第六回『アー・ユー・エクスペリエンスト?』
新宿から西荻窪まで歩いたことがある。数年前、仕事を辞めた俺は失業保険をもらうために月に二度、新宿のハローワークに通っていた。時間はあるけれど金の無い俺は、切実に電車賃が惜しかった。新宿エルタワーを出てマップアプリを立ち上げた俺は、新宿から自宅への経路を導き出す。距離は九キロ強、徒歩で二時間十分。なるほど。歩けない距離ではなさそうだ。
「ん?」俺は、マップを眺めていて、あることに気づく。なかなかの距離なわりに経路がほとんど真っ直ぐなのだ。自宅に着くまでに一度の左折しかない。歩いてみたいかも……。多分、好奇心。あるいは実験の精神。俺は二時間かけて新宿から自宅まで歩いて帰った。大量の缶ビールを消費して。電車賃は浮かなかった。むしろ余分に金がかかった。そんな体験。
卵とじにハマったことがある。トンカツ、メンチカツ、コロッケ、チキンナゲット……。麺つゆと卵があればどんなものでもとじることができる。思いつく食材は、おそらくどこかのタイミングでだれかがとじてきただろう。
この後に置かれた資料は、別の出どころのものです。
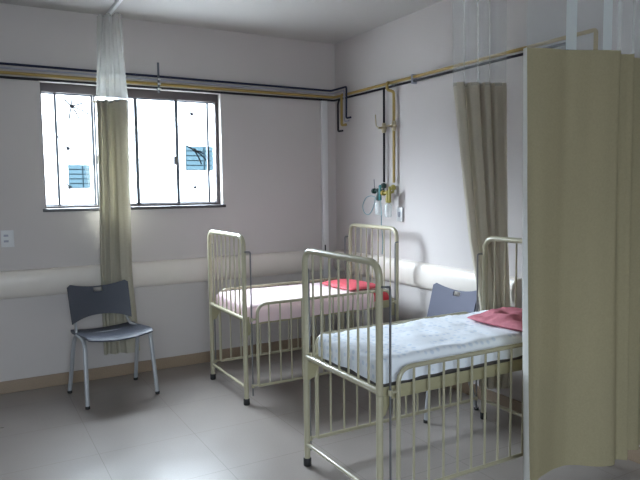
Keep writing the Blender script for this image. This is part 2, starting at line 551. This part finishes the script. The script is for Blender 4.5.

食材はとじられ、米と一体化してきただろう。多分、好奇心。あるいは実験の精神によって。
ジミ・ヘンドリックスは名曲「マシン・ガン」で機関銃の音や、兵士の悲鳴を再現しようとした。レイジ・アゲインスト・ザ・マシーンのトム・モレロはギターの弦を手でこすってDJのスクラッチ音を出した。多分、好奇心。あるいは実験の精神によって。
俺はこの原稿を段ボールに囲まれた空っぽの部屋で書いている。明日引っ越しなのだ。とりとめのないことを書いているのはそのせいだ(ホントか?)。頭の中のヘンドリックスが問う。「経験してきたかい?」と。俺はちっぽけでつまらない世界で証明しなければならないだろう。いつかエレクトリック・ギターを卵でとじてみせるだろう。多分、好奇心。あるいは実験。そして経験、体験、妄想、爆発、西荻窪、深夜三時。